--you arrive at an airport which looks as if it was designed by an architect on an acid trip
--98% of the people on the streets are younger than you
--you wait in line at the Gare du Nord for 45 mins to buy a ticket on the TGV to Brussels and the 250 km journey then only takes 75 mins
--50 % of the population seems to smoke
--there are an amazing number of astonishingly attractive women with very long legs
--50% of the shops seem to be restaurants or cafes/bars
--even a humble omelette tastes like it was cooked in heaven
--the motorcyclists and scooter riders take off from every set of traffic lights like they are starting a Moto GP race
--there are security guards controlling the line of Russian,Chinese and young Japanese shoppers waiting to get into the Prada and Louis Vuitton shops
--the graffiti sprayers seem to be winning
--everyone drinks red wine with their meals--except for some Americans who order Coca Cola and are immediately deported
--80% of the cars are French and VW's and Mini Coopers make up most of the rest
--the buskers on the Metro can actually sing and/or play their instruments
--some Americans try to speak French when ordering in the restaurants.

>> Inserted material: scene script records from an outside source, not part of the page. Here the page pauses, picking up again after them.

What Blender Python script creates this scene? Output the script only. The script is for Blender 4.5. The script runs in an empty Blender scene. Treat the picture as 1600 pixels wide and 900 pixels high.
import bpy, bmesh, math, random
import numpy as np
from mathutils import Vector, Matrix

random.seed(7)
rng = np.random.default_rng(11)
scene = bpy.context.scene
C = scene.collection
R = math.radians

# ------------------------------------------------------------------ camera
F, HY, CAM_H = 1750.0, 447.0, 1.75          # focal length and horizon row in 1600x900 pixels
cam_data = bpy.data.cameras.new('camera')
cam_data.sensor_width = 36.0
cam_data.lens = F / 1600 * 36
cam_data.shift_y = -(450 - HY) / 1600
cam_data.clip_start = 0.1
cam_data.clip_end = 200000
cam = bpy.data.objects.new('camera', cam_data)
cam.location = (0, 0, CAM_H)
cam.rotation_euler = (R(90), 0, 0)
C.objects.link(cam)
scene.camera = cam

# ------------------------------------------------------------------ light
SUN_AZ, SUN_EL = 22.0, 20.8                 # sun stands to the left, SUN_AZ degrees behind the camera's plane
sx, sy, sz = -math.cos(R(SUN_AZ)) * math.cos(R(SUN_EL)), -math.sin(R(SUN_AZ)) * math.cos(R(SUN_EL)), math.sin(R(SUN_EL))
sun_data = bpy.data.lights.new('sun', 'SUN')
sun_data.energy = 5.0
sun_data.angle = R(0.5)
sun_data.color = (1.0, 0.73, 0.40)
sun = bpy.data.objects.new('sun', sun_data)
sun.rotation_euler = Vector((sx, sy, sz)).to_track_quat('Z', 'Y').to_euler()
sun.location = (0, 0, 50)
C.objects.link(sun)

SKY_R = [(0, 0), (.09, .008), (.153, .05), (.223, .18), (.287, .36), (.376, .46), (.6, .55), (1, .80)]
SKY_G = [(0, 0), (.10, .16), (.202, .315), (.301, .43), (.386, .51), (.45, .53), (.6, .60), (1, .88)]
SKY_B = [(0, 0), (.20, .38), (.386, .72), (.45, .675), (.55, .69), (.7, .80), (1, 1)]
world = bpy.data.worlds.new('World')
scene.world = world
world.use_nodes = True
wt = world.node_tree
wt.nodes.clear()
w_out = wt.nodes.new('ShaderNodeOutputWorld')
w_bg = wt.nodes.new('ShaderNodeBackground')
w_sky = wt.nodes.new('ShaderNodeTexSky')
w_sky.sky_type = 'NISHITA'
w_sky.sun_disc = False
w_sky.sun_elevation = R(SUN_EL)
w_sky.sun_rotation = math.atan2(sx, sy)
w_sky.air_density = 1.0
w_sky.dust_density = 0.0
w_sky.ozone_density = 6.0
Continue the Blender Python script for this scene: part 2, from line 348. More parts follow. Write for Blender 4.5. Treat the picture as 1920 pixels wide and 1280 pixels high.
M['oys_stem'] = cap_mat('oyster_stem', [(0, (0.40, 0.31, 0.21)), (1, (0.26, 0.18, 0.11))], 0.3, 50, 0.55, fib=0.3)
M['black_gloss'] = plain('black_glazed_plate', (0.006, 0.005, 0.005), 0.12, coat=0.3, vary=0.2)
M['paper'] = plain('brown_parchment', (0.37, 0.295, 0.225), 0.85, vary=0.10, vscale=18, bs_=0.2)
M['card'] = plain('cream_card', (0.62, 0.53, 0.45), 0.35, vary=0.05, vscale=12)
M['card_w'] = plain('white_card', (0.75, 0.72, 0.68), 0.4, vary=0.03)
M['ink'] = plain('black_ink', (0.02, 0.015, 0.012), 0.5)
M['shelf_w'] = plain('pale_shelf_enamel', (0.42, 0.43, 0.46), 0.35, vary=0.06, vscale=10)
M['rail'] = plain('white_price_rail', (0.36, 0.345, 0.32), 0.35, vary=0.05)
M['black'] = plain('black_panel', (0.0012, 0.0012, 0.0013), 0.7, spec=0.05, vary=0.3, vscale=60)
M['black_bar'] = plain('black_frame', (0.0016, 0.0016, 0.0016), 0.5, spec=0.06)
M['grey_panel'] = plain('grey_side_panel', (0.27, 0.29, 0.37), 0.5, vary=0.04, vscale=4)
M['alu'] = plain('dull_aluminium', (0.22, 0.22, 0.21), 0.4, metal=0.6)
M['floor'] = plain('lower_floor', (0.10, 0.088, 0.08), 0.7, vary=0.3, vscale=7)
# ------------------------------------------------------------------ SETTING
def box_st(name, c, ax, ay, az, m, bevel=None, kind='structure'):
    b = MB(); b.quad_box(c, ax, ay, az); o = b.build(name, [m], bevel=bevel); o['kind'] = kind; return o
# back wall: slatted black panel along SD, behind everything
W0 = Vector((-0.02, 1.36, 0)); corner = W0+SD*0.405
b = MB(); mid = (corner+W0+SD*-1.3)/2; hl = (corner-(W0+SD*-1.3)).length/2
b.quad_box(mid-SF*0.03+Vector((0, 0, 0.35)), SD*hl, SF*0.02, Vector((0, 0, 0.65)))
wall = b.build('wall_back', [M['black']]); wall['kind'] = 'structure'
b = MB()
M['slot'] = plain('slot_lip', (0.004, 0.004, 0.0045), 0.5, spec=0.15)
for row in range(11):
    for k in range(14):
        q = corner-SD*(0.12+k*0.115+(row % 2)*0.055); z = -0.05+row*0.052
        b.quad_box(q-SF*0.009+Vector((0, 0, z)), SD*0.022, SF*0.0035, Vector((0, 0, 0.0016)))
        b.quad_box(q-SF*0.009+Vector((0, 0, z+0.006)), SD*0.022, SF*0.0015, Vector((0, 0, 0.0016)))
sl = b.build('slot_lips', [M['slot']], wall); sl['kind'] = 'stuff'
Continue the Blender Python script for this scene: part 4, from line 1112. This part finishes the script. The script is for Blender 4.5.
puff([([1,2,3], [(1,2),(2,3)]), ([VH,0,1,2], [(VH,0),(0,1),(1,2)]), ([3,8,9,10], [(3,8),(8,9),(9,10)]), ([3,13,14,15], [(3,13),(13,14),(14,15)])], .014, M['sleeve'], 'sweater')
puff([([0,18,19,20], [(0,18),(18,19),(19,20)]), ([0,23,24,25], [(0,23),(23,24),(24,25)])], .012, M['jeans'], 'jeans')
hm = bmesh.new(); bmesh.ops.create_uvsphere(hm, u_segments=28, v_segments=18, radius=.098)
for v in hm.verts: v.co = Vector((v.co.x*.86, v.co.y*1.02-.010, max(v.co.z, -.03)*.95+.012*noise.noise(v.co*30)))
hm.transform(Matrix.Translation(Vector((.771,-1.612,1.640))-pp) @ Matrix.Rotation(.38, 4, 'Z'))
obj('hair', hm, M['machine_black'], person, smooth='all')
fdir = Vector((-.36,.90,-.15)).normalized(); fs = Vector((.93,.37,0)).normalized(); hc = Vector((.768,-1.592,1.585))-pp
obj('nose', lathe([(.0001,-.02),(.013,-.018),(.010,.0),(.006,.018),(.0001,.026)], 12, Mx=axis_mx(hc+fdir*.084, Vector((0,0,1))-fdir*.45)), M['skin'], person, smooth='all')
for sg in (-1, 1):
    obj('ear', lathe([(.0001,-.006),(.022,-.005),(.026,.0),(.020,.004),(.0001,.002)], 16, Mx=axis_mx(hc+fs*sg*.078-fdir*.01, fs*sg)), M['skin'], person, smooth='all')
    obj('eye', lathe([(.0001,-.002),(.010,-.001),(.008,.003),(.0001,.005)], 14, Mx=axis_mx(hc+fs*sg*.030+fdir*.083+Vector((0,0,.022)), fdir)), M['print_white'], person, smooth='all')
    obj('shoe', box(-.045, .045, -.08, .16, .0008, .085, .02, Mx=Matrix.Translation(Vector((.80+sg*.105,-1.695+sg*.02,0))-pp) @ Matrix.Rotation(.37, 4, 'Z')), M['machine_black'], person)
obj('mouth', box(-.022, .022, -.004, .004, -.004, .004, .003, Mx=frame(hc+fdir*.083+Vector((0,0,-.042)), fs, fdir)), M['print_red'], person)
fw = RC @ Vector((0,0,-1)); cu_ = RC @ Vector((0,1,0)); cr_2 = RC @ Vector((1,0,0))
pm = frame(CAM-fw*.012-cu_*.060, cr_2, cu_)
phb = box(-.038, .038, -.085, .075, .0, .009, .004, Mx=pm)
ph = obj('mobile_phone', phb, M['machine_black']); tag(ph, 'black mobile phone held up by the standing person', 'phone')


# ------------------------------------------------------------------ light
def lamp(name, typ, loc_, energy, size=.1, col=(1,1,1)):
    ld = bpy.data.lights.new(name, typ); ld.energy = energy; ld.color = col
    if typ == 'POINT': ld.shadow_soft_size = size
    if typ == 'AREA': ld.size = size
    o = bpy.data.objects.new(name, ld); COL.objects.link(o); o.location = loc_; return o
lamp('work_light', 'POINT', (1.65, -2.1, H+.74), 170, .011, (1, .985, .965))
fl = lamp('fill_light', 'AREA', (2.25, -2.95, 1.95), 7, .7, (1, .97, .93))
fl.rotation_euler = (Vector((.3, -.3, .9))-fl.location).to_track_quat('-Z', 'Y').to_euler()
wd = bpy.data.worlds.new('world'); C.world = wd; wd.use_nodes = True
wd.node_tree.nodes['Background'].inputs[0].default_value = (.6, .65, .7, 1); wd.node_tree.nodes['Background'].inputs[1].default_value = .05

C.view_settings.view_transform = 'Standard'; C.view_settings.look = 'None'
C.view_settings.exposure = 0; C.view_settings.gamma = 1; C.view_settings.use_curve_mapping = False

Fortunately English is widely spoken .
--most,but not all,of the locals seem to be enjoying life
--and finally,and I saw this only 40 mins ago,you definitely know you are in Paris when you are eating dinner in a bistro and a man wearing jeans, a white linen jacket and a pudding basin crash helmet,aviators goggles and playing a piano accordion rides down the street outside on a unicycle.
On the plane back down under tomorrow so it's -"Au Revoir Paris".